═══ Raw records
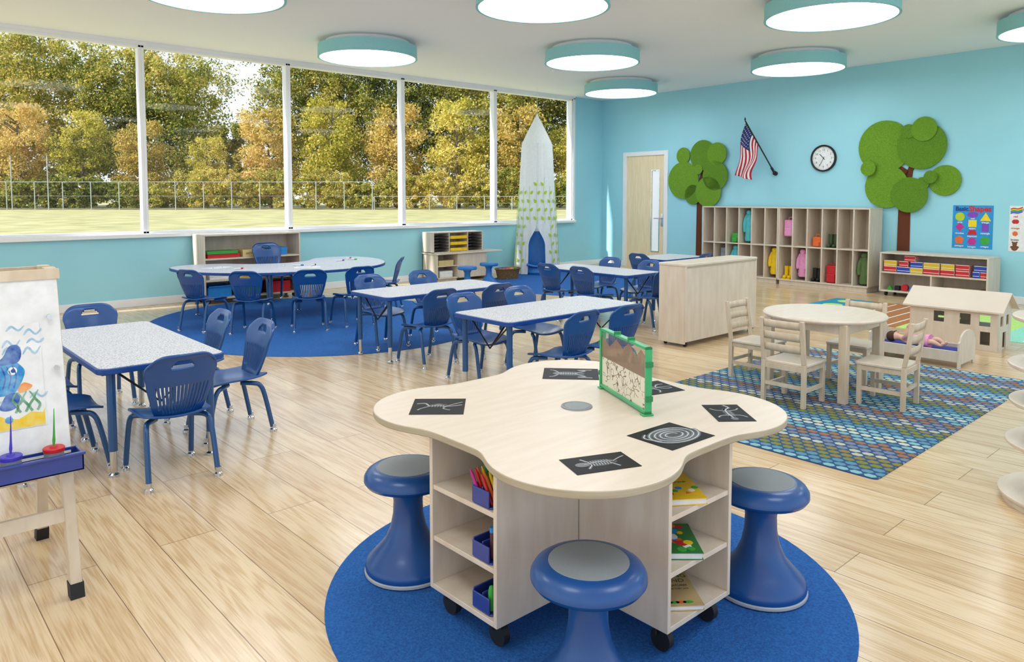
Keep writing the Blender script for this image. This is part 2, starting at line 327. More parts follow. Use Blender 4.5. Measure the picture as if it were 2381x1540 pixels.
# ---------------------------------------------------------------- lamps
lamp=T('ceiling_lamp','round flush ceiling lamp with teal drum rim and glowing diffuser','ceiling lamp',(2.5,6.65,ZC),group='round ceiling lamps')
rr=.615
mk('mounting_plate',M().lathe([(.52,-.001),(.52,-.062),(.0001,-.062)],48,caps=False),CEIL,parent=lamp)
mk('drum',M().ring([(.0002,-.06),(rr-.02,-.068),(rr-.02,-.2),(rr,-.2),(rr,-.058),(.0002,-.056)],64),TEAL,parent=lamp)
EM=mat('lamp_diffuser',(248,252,255),.5,c2=(246,250,254),emit=6.8)
mk('diffuser',M().lathe([(rr-.022,-.19),(rr-.03,-.197),(.0001,-.199)],64,caps=False),EM,parent=lamp)
mk('rim',M().ring([(rr-.02,-.2),(rr-.02,-.206),(rr+.004,-.206),(rr+.004,-.196)],64),TEAL,parent=lamp)
for p in [(4.9,5.0),(7.25,3.4),(5.05,8.3),(7.4,6.63),(9.87,5.07),(9.95,8.26),(9.63,2.0),(2.46,3.38),(4.8,1.75),(.1,5.0),(.0,1.7),(7.15,.1),(2.4,0)]:
    clone(lamp,(p[0],p[1],ZC))
mk('smoke_detector',M().lathe([(.05,0),(.05,-.02),(.035,-.035),(.0001,-.037)],24),WHITE,loc=(8.3,8.2,ZC),label='small white round sprinkler cover on the ceiling',cat='smoke detector')

# ---------------------------------------------------------------- rugs
def ell(cx,cy,rx,ry,n=96): return [(cx+rx*math.cos(2*pi*i/n),cy+ry*math.sin(2*pi*i/n)) for i in range(n)]
mk('round_rug',M().prism(ell(1.958,1.782,.913,.913),0,.004),RUGB,label='round bright blue rug under the clover table',cat='rug')
mk('oval_rug',M().prism(ell(3.95,7.63,1.75,2.01),0,.004),RUGB,label='large oval blue rug under the curved activity table',cat='rug')
mk('round_rug',M().prism(ell(9.05,8.0,1.75,1.75),0,.004),RUGB,label='round blue rug beneath the reading canopy',cat='rug')
mk('patterned_rug',M().prism(rrect(3.74,6.62,1.46,3.27,.03),0,.005),rug_pattern(),label='rectangular rug with rows of teal, olive and brown hexagons',cat='rug')
g=M(); 
tealr=mat('teal_carpet',(30,150,180),.95,c2=(24,135,165),scale=120); brn=mat('brown_carpet',(184,122,70),.95,c2=(162,102,56),scale=60); mint=mat('mint_carpet',(160,225,200),.95,c2=(140,210,185),scale=60); lime=mat('lime_carpet',(195,230,130),.95,c2=(178,216,110),scale=60)
g.box(8.3,10.1,4.05,4.55,0,.004,0).box(8.3,10.1,3.1,4.05,0,.004,1).box(8.3,10.1,2.2,3.1,0,.004,3).box(8.3,10.1,1.0,2.2,0,.004,2)
for i in range(5): g.box(8.35,10.05,3.2+i*.18,3.22+i*.18,.004,.0045,4)
for i in range(4): g.box(8.35,10.05,1.2+i*.25,1.22+i*.25,.004,.0045,4)
for i in range(4): g.prism(ngon(8.6+i*.42,4.3,.12,24),.004,.0046,3)
mk('play_rug',g,[tealr,brn,mint,lime,PAPER],label='colourful play rug with teal, brown and mint panels',cat='rug')

# ---------------------------------------------------------------- plastic chair
ch=T('school_chair','blue plastic school chair with slotted back and tubular legs','chair',(1.2,3.9,0),group='blue school chairs')
def seatf(u,v):
    x=(u-.5)*2; y=(v-.5)*2
    hw=.165*(1-.10*max(0,-y)**2-.12*max(0,y)**6)
    z=.325+.012*x*x-.022*max(0,y)**3+.014*max(0,-y)**3-.006*(1-x*x)
    rx=x*hw*(1-.06*abs(y)**6); return (rx,y*.175,z)
mk('seat',M().grid(seatf,16,16),BLUEP,parent=ch,solid=.012,bevel=.003)
NU,NV=50,26
def backf(u,v):
    x=(u-.5)*2
    prof=[(0,.105),(.15,.125),(.45,.152),(.75,.17),(.9,.167),(1,.15)]
    for (a,wa),(b2,wb) in zip(prof,prof[1:]):
        if v<=b2: hw=wa+(wb-wa)*(v-a)/(b2-a); break
    z=.325+.325*v
    z-= .05*abs(x)**5*max(0,(v-.6)/.4)**1.5
    z-= .006*(1-x*x)*max(0,v-.8)/.2
    y=-.165-.03*v-.045*max(0,v-.0)*v+.035*(1-v)**4 +.03*x*x*(.4+.6*v)
    if v>.93: y-=.012*(v-.93)/.07
    return (x*hw,y,z)
def keep(i,j):
    if 5<=i<46 and 2<=j<13 and i%3==0 and not (j<4 and (i<9 or i>41)): return False
    hwid={20:7.6,21:6.6,22:5}
    if j in hwid and abs(i-24.5)<hwid[j]: return False
    return True
mk('backrest',M().grid(backf,NU,NV,keep=keep),BLUEP,parent=ch,solid=.011)
for sx in (-1,1):
    for sy in (-1,1):
        pts=bez([(sx*.08,sy*.04,.300),(sx*.13,sy*.09,.300),(sx*.148,sy*.125,.285),(sx*.155,sy*.15,.22),(sx*.162,sy*.19,.03)],5)
        lg=mk('leg',M().tube(pts,.0135,12),BLUEM,parent=ch)
        mk('glide',M().lathe([(.0125,.045),(.0145,.045),(.0145,.02),(.021,.014),(.022,0),(.0001,0)][::-1],14,(sx*.1635,sy*.1955,0)),CHROME,parent=lg)
chairs=[ # x,y,rz
 (1.68,4.36,90),(1.64,4.92,90),(1.27,5.56,180),(.80,4.35,-90),(.80,4.9,-90),
 (3.62,5.07,0),(4.22,5.05,0),(3.72,5.93,180),(4.33,5.93,180),
 (3.62,3.52,3),(4.08,3.5,-2),(3.58,4.32,180),(4.18,4.33,180),
 (6.08,5.9,-90),(6.08,5.4,-90),(6.8,5.95,90),(6.8,5.35,90),(6.35,4.86,0),
 (7.95,6.1,-90),(8.38,5.72,0),
]
for x,y,r in chairs: clone(ch,(x,y,.0045 if y==5.93 or x>7.9 else 0),r)
def towards(x,y,tx,ty,dd=.2):
    a=math.atan2(ty-y,tx-x); return (x+dd*math.cos(a),y+dd*math.sin(a),math.degrees(a)-90)
for x,y in [(2.64,7.83),(3.0,7.3),(3.56,7.02),(4.12,6.98),(5.12,7.73)]:
    cx,cy,r=towards(x,y,4.2,8.6); clone(ch,(cx,cy,.004),r)
clone(ch,(4.25,9.38,.004),180,scale=1.18,label='larger blue plastic teacher chair with slotted back')

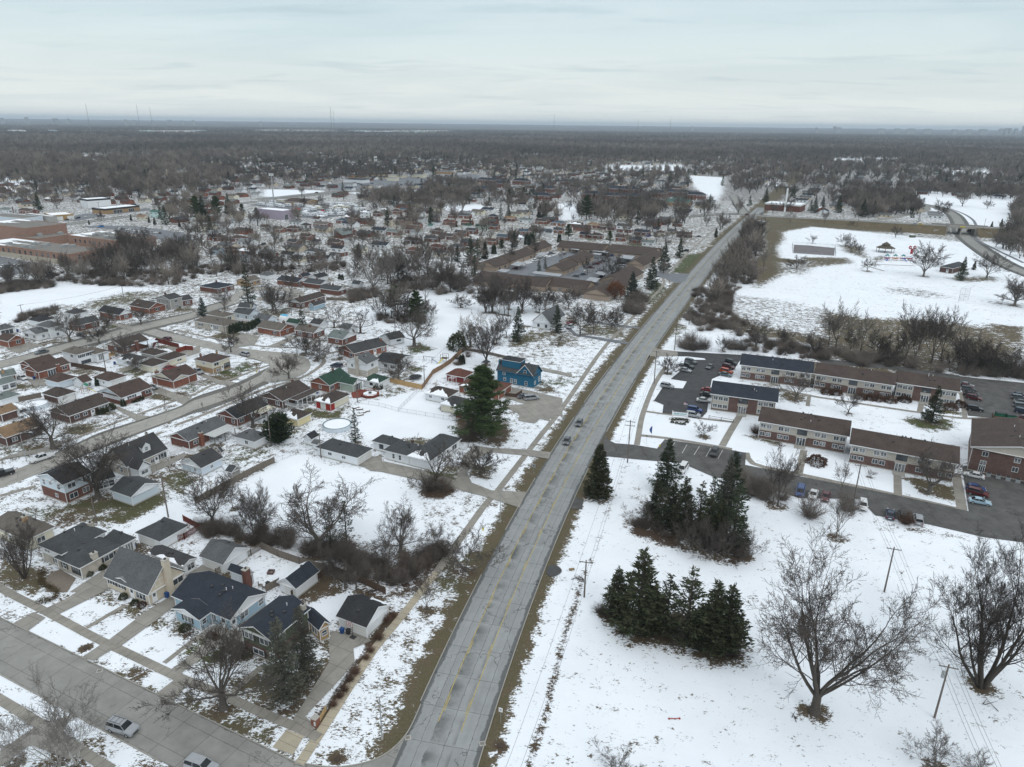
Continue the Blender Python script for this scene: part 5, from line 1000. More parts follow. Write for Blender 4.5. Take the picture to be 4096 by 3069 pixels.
H('white garage with a snow edged brown roof',SR,(437,822),(597,857),(800,795),2.6,Sx,1.7,Si,SE,wins=[],snow=(2,),cover=.7,mk='the snow edged garage',**GA)
h=H('red brick ranch with a brown roof and a sliding patio door',SR,(258,705),(390,752),(733,655),2.8,SY,1.7,Si,Sb,mk='the patio door ranch',vents=2,chim=((.6,-.02,.9,Sb,.45),),wins=[(Sz,.42,.2,2.6,2.1,'G'),(Sz,.82,1.6,1.6,.9,Su),(SA,.3,1.5,.9,1.,Su)])
H('',SR,(190,655),(322,690),(560,610),2.75,SY,1.5,Si,Sc,parent=h,vents=1,wins=[])
h=H('white split level house with twin chimneys and a brick deck',SR,(612,535),(792,570),(990,525),4.5,Sx,1.6,Sj,Sa,mk='the twin chimney split level',vents=2,chim=((.95,.4,.8,Sw,.4),),wins=[(Sz,.3,3.5,1.5,1.,S2),(Sz,.75,3.5,1.5,1.,S2),(Sz,.5,1.1,3.4,1.2,S7),(SA,.4,3.5,1.2,1.,Su)])
H('',SR,(900,505),(990,563),(1122,520),3.6,Sx,1.3,Sj,Sa,parent=h,vents=0,wins=[(Sz,.4,.9,2.,2.2,'G')],chim=((.1,.6,1.1,Sw,.35),))
H('white garage with a snow patched black roof and long side wall',SR,(1180,605),(1375,645),(1520,590),2.6,Sx,1.5,SJ,Sa,wins=[],snow=(3,2),cover=.25,mk='the snow patched black garage',**GA)
H('cream garage with a brown hip roof and red brick pier',SR,(1445,655),(1577,692),(1745,635),2.6,Sx,1.6,Sq,Sp,wins=[(Sz,.6,.1,3.,2.1,Pq)],mk='the brick pier garage',**GA)
H('cream garage with a brown hip roof and a louvred side window',SR,(1628,600),(1742,628),(1940,565),2.6,Sx,1.6,Sq,Sp,wins=[(Sz,.6,1.4,1.8,.6,Su)],mk='the louvred window garage',**GA)
H('low garage with a dark brown roof between fenced back yards',SR,(1435,545),(1600,577),(1732,530),2.5,Sx,1.4,Sq,Sg,wins=[],**GA)
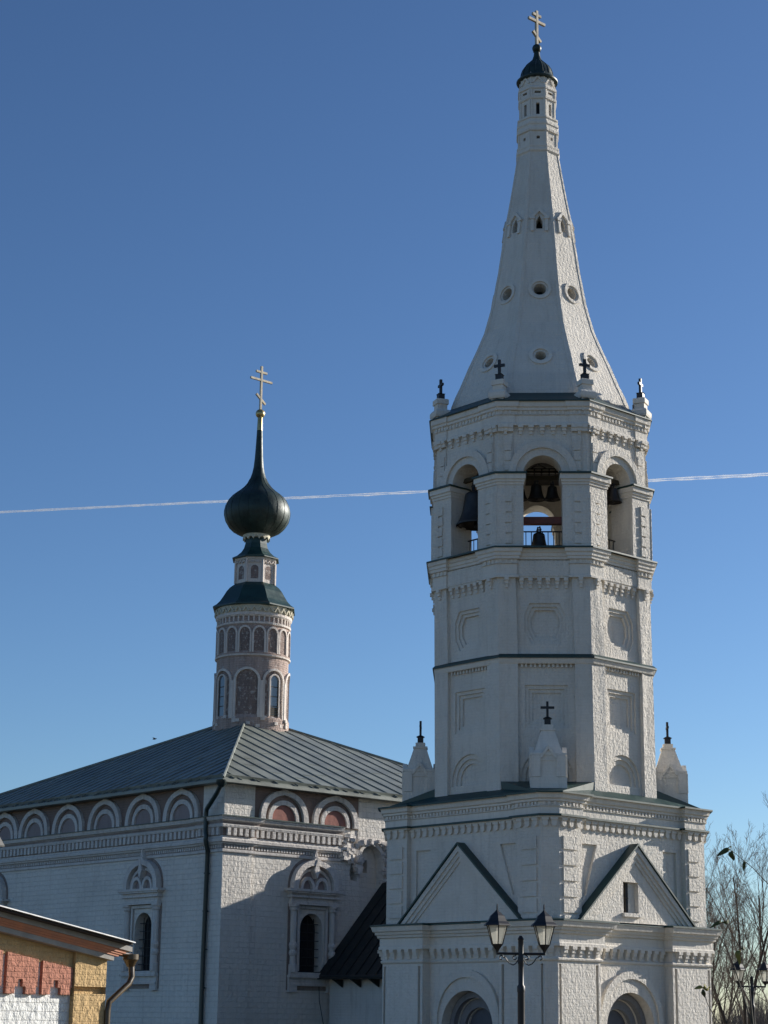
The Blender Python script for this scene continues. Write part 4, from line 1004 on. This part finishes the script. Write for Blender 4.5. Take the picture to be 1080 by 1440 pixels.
══════
Exercise goal >> Select all lines in the listing above where the word "follow" appears, and show them.

Completed task >>
Keep writing the Blender script for this image. This is part 2, starting at line 327. More parts follow. Use Blender 4.5. Measure the picture as if it were 2381x1540 pixels.
Continue the Blender Python script for this scene: part 5, from line 1000. More parts follow. Write for Blender 4.5. Take the picture to be 4096 by 3069 pixels.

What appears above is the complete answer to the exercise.